I still enjoy icey green grapes in a crystal champagne bucket. Overflowing. You can do the lime juice egg wash thing before freezing and have vanilla votives around the bucket. Subtle scent but nice.

I think I've made everything (its my calling) and I've made pomanders. Cloves. Sharp. Nasty things. (ooh...maybe that's why I ended up doing jewelry...) Make 2 pomanders and you've had the equivalent of 20 guitar lessons in one day. The little tender tips of your fingers are not happy. But the room is....

posted by jmarieb on 2005-12-16 17:54:46

Martha Stewart, who I totally respect as a business genius with useful ideas, sucked all the fun out of crafts imho.

We used to have a raucus goodtime making a bunch of these when I was a kid . . .
I think we'd use a nail or a skewer or something to make the holes so we didn't kill our fingers on the cloves too much. And I have a vague recollection of powdered clove being employed, over the whole thing . . .

posted by guido on 2005-12-17 13:00:39

I am a fan of doing large glass bowls or stacked pedestals/compotes filled with sugared fruit. ( Just do an egg wash on the fruit and dust with sanding sugar.) I also like glittered nuts in bowls, etc.
A great way to make the apt smell festive is to heat up a pot with water, orange peel, cloves, and cinnamon sticks.

(ok so I stole these ideas from Martha!)

posted by Michael on 2005-12-17 16:46:31

Guido, I think the giant fun-sucking-out effect of The Martha is because she often turns fairly simple projects into elaborate production numbers. In Martha-land, you can't just stick a clove in an orange: you have to worry about what kind of orange provides the most lasting scent, and whether you should use domestic or imported cloves, and whether to adapt the pattern from Ukrainian egg-painting or from 19th-century wallpaper patterns. By the time one has earned a Ph.D. in orange-cloving, Christmas is long over.

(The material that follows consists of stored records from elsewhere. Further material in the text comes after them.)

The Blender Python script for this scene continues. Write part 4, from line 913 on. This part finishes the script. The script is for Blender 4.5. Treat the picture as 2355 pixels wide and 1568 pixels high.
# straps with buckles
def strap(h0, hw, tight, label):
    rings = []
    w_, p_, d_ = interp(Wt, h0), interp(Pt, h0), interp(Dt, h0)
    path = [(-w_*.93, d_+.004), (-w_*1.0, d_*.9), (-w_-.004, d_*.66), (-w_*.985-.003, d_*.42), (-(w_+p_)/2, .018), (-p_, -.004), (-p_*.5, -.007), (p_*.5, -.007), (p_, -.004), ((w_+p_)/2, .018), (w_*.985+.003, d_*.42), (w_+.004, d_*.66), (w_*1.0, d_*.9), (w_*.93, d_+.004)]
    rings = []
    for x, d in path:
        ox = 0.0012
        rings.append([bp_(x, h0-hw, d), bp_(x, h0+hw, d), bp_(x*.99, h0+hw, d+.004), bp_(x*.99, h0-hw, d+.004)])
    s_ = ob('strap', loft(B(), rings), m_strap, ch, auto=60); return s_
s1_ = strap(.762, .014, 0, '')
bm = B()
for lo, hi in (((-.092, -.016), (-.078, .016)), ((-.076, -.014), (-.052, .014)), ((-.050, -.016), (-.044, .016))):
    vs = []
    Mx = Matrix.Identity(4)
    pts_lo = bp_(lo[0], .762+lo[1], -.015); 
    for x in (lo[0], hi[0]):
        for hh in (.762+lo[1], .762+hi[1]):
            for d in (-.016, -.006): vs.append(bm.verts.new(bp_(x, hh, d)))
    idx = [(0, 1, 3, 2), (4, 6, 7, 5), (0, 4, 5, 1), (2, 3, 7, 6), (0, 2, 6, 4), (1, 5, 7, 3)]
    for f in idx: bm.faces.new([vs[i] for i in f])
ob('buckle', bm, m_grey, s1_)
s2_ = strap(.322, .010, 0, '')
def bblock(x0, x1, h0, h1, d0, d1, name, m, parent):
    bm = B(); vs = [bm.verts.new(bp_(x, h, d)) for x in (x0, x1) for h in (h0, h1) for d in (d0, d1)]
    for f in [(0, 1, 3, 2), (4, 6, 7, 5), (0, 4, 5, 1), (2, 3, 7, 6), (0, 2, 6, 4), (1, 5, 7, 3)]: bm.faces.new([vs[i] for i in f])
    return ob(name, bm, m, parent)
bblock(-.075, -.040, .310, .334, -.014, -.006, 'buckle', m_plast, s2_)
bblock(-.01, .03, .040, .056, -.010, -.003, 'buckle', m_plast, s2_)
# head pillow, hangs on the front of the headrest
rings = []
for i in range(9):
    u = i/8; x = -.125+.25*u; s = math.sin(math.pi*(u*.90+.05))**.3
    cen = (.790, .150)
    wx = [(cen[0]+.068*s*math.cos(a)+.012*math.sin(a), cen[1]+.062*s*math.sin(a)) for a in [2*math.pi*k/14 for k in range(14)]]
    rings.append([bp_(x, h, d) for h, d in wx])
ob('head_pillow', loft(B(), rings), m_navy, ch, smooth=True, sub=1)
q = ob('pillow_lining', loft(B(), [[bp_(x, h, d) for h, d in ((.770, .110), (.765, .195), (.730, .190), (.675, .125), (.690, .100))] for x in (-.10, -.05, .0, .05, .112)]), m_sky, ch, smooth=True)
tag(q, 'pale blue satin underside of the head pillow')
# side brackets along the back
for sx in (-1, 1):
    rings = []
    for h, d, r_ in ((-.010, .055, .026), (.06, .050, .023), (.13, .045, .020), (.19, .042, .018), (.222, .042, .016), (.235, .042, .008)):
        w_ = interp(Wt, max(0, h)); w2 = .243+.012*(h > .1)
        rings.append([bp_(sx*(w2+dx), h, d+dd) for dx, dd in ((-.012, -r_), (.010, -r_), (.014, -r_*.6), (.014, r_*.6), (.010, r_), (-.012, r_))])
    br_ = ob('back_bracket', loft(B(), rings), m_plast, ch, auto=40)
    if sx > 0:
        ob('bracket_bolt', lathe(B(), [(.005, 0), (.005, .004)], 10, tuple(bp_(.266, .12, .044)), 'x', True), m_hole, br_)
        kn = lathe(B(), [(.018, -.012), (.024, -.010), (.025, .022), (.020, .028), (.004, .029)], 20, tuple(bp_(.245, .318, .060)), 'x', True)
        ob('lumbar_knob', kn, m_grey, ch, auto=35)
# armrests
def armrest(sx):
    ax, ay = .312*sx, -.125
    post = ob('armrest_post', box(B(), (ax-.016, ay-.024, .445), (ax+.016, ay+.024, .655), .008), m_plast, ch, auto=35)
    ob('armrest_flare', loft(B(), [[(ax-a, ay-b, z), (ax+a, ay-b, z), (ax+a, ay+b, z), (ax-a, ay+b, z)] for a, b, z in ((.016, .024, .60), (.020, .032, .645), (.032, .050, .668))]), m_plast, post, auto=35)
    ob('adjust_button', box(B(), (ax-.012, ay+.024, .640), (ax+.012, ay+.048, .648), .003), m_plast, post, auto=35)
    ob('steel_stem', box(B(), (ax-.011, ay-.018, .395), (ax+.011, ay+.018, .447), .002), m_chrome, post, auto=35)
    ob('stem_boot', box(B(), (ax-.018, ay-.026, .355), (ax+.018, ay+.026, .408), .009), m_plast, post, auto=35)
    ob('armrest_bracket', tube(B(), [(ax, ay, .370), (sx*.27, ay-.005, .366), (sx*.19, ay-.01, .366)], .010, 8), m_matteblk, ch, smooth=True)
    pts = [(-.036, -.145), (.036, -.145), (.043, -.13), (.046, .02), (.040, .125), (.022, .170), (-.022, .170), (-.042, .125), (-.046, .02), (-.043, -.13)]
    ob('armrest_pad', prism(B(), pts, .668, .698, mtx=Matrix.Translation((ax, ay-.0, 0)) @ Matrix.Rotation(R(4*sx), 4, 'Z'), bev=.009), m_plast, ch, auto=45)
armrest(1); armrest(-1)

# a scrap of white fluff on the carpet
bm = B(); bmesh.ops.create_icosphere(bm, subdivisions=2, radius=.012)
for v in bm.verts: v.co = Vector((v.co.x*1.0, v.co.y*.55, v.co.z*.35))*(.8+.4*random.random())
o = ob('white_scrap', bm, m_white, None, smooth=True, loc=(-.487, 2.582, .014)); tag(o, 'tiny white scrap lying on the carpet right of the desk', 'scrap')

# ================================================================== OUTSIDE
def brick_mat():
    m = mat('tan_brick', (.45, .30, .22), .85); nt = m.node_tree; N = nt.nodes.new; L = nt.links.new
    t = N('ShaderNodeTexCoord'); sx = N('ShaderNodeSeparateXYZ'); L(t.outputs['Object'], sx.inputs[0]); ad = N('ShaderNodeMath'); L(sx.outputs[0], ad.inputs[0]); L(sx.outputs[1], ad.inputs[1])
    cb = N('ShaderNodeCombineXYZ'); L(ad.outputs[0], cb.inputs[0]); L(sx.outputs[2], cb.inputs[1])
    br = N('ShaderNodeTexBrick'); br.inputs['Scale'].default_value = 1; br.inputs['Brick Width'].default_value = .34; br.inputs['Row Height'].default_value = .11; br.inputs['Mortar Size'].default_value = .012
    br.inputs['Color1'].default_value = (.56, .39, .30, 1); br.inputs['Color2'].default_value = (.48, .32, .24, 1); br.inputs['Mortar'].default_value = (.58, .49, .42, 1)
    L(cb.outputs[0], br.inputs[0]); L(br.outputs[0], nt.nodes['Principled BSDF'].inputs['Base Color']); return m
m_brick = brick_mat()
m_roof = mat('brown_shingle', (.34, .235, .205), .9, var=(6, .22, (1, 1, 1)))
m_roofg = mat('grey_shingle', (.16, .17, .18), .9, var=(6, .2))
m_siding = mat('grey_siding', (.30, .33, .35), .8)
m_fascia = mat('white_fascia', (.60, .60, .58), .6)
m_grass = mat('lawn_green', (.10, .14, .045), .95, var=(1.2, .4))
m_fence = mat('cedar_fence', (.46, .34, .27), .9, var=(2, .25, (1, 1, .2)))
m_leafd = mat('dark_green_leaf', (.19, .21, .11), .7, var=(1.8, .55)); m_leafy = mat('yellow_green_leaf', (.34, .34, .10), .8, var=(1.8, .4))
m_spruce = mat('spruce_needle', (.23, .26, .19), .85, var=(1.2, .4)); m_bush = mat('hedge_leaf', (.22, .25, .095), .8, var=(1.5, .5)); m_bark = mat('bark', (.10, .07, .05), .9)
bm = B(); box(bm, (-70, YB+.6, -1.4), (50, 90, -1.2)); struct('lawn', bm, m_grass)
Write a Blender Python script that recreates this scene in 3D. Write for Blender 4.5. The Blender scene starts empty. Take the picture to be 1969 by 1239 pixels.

P(too)'s cinnamon-sticks-in-glass-jar are just about what I can handle, especially as the glass jar can be used for something else later.

posted by wende in san francisco on 2005-12-18 11:02:20

Wende, you are a hoot!

FYI, we made the pomanders in the "Happy Holidays from AT LA" post above in a very short time, by just "winging it", which is VERY un-Martha, we know. We didn't get special oranges, we didn't score the skin first, we just had fun trying to copy Martha's patterns, and we LOVE the way our pomanders turned out!